”Deniz Feneri, 2 Ergenekon katlar”

CHP Genel Başkan Yardımcısı Selvi, son dönemde ortaya çıkan "yolsuzluk" ve "usulsüzlük" iddialarıyla ilgili olarak konuştu

YAYINLAMA
GÜNCELLEME

 

ANKARA - CHP Genel Başkan Yardımcısı Cevdet Selvi, son dönemde ortaya çıkan "yolsuzluk" ve "usulsüzlük" iddialarıyla ilgili olarak "Deniz Feneri, 2 Ergenekon katlar. Hani nerede? Hukuk devletinde savcılar nerede? Yapanın yanına kar kalmayacağını söyleyenler, mafyayı önleyeceğini söyleyenler, bir kısmını önlediler, kendilerine çevirdiler" dedi.

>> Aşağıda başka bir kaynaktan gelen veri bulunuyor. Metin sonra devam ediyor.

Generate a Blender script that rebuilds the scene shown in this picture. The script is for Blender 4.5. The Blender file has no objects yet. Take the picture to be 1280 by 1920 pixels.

Eğitim-İş 2. Olağan Genel Kurulu, Tes-İş Konferans Salonu'nda toplandı. Selvi, burada yaptığı konuşmada, cumhuriyete yönelik saldırıların en önemli unsurlarından birini, eğitim sisteminin tahrip edilmesinin oluşturduğunu dile getirerek, eğitim sisteminin içinin boşaltılması nedeniyle bugünkü sıkıntıların yaşandığı değerlendirmesinde bulundu. Selvi, eğitim sisteminin asli unsuru olması gereken öğretmenlerin de 2-3. sıraya geriletildiğini ifade etti.

Toplu görüşmelerin ardından "yağmur gibi" gelen zamların kamu çalışanlarını güç durumda bıraktığını kaydeden Selvi, kamu çalışanlarının grevli, toplu sözleşmeli sendika hakkının teslim edilmesi gerektiğini, Hükümet'in görevinin de bunu sağlamak olduğunu söyledi.

AK Parti'nin iktidara geldiği 2002 yılında 2,5 milyon işçi toplu sözleşmeden yararlanırken bu sayının 600 bine gerilediğini söyleyen Selvi, sendikaya üye olmak isteyen işçilerin de aylarca süren sıkıntılarla karşı karşıya kaldığına işaret etti. Selvi, "Sendikaya üye olayım dediği için aileleriyle birlikte 100 bin kişi aç, susuz bırakılmıştır" dedi.

Selvi, son dönemde ortaya atılan "yolsuzluk" ve "usulsüzlük" iddialarına da değinerek, "Deniz Feneri, 2 Ergenekon katlar. Hani nerede? Hukuk devletinde savcılar nerede? Yapanın yanına kar kalmayacağını söyleyenler, mafyayı önleyeceğini söyleyenler, bir kısmını önlediler, kendilerine çevirdiler. Sayın Başbakan 'tüccar siyaseti uygulayacağım' dedi. Hakikaten tüccar; Türkiye'yi iflas ettirdi, kendini, yakın çevresini zengin ettirdi" diye konuştu.

Hükümet'in, ülkenin ana sorunu haline geldiğini öne süren Selvi, yerel seçimlerin, "Türkiye'yi tehlikeye götürenlere" demokratik bir uyarı olacağı görüşünü kaydetti.

Eğitim-İş Genel Başkanı Yüksel Adıbelli de emek mücadelesinin er geç hak ettiği saygınlığa ulaşacağını vurgulayarak, Eğitim-İş'in, sendikaların siyasi partilerin arka bahçesi gibi çalışmasını kabul etmeyeceğini söyledi.

Öğretmen ihtiyacının, sözleşmeli, ücretli, vekil, kadrosuz usta öğretici gibi geçici görevlendirmelerle adeta "yasak savan bir anlayışla" kapatılmaya çalışıldığını savunan Adıbelli, bunun eğitimin kalitesini tamamen düşürdüğünü ifade etti.

Demokratik, laik, sosyal bir hukuk devleti olan Türkiye Cumhuriyeti olmadan kazanım elde etmenin söz konusu olamayacağını belirten Adıbelli, şöyle konuştu:

"Önce Türkiye, sonra sendika dememizin nedeni budur. Elbette ki, sendikal önceliğimiz çalışanların ekonomik ve özlük sorunlarına yönelik olacaktır. Sendikal mücadelenin yapılacağı zeminin sağlamlığı, kalıcılığı ve sürekliliği ulusal değerlerimize sahip çıkmaktan geçmektedir. Bu bağlamda ulusal birliğimize, üniter devlet yapımıza, cumhuriyetin kuruluş felsefesine ve kazanımlarına sahip çıkacağız. Bunlar bizim olmazsa olmazlarımızdır."

Eğitim-İş Genel Kurulu, yönetim organları için yarın yapılacak seçimle sona erecek.